Short problem ::
Return each line of the material verbatim.

BEGIN

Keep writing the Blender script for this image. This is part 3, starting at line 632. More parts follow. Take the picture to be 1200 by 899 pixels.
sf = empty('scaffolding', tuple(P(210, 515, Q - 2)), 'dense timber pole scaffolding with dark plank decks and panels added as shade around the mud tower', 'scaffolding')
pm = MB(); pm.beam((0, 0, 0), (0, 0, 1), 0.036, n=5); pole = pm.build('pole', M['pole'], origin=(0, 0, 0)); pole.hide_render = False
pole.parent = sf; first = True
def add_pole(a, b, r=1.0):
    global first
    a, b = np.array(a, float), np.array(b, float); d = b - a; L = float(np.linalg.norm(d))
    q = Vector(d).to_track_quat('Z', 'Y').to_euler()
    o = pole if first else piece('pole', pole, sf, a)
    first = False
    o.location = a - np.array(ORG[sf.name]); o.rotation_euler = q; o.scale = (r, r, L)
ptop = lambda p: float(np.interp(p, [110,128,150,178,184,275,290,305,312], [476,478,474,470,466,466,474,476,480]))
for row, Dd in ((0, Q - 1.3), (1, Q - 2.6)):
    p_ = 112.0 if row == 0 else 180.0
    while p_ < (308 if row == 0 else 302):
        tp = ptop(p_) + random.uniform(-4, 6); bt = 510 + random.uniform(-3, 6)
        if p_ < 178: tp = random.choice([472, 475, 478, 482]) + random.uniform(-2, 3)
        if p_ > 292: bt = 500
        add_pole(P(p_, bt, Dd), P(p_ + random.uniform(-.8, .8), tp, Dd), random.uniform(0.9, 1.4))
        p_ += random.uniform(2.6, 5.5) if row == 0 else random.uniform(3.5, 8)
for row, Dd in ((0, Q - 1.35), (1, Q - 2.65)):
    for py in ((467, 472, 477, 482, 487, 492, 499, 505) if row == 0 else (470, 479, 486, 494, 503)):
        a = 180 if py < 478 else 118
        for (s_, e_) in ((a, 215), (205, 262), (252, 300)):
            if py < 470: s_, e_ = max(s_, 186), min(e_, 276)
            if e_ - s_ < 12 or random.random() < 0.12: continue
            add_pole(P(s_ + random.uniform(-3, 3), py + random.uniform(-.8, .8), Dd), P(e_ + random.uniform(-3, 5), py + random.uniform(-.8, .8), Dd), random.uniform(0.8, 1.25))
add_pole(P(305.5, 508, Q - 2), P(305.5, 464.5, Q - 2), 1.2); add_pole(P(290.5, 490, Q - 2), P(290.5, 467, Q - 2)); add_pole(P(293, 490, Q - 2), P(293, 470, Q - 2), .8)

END

Full answer ::
Keep writing the Blender script for this image. This is part 3, starting at line 632. More parts follow. Take the picture to be 1200 by 899 pixels.
sf = empty('scaffolding', tuple(P(210, 515, Q - 2)), 'dense timber pole scaffolding with dark plank decks and panels added as shade around the mud tower', 'scaffolding')
pm = MB(); pm.beam((0, 0, 0), (0, 0, 1), 0.036, n=5); pole = pm.build('pole', M['pole'], origin=(0, 0, 0)); pole.hide_render = False
pole.parent = sf; first = True
def add_pole(a, b, r=1.0):
    global first
    a, b = np.array(a, float), np.array(b, float); d = b - a; L = float(np.linalg.norm(d))
    q = Vector(d).to_track_quat('Z', 'Y').to_euler()
    o = pole if first else piece('pole', pole, sf, a)
    first = False
    o.location = a - np.array(ORG[sf.name]); o.rotation_euler = q; o.scale = (r, r, L)
ptop = lambda p: float(np.interp(p, [110,128,150,178,184,275,290,305,312], [476,478,474,470,466,466,474,476,480]))
for row, Dd in ((0, Q - 1.3), (1, Q - 2.6)):
    p_ = 112.0 if row == 0 else 180.0
    while p_ < (308 if row == 0 else 302):
        tp = ptop(p_) + random.uniform(-4, 6); bt = 510 + random.uniform(-3, 6)
        if p_ < 178: tp = random.choice([472, 475, 478, 482]) + random.uniform(-2, 3)
        if p_ > 292: bt = 500
        add_pole(P(p_, bt, Dd), P(p_ + random.uniform(-.8, .8), tp, Dd), random.uniform(0.9, 1.4))
        p_ += random.uniform(2.6, 5.5) if row == 0 else random.uniform(3.5, 8)
for row, Dd in ((0, Q - 1.35), (1, Q - 2.65)):
    for py in ((467, 472, 477, 482, 487, 492, 499, 505) if row == 0 else (470, 479, 486, 494, 503)):
        a = 180 if py < 478 else 118
        for (s_, e_) in ((a, 215), (205, 262), (252, 300)):
            if py < 470: s_, e_ = max(s_, 186), min(e_, 276)
            if e_ - s_ < 12 or random.random() < 0.12: continue
            add_pole(P(s_ + random.uniform(-3, 3), py + random.uniform(-.8, .8), Dd), P(e_ + random.uniform(-3, 5), py + random.uniform(-.8, .8), Dd), random.uniform(0.8, 1.25))
add_pole(P(305.5, 508, Q - 2), P(305.5, 464.5, Q - 2), 1.2); add_pole(P(290.5, 490, Q - 2), P(290.5, 467, Q - 2)); add_pole(P(293, 490, Q - 2), P(293, 470, Q - 2), .8)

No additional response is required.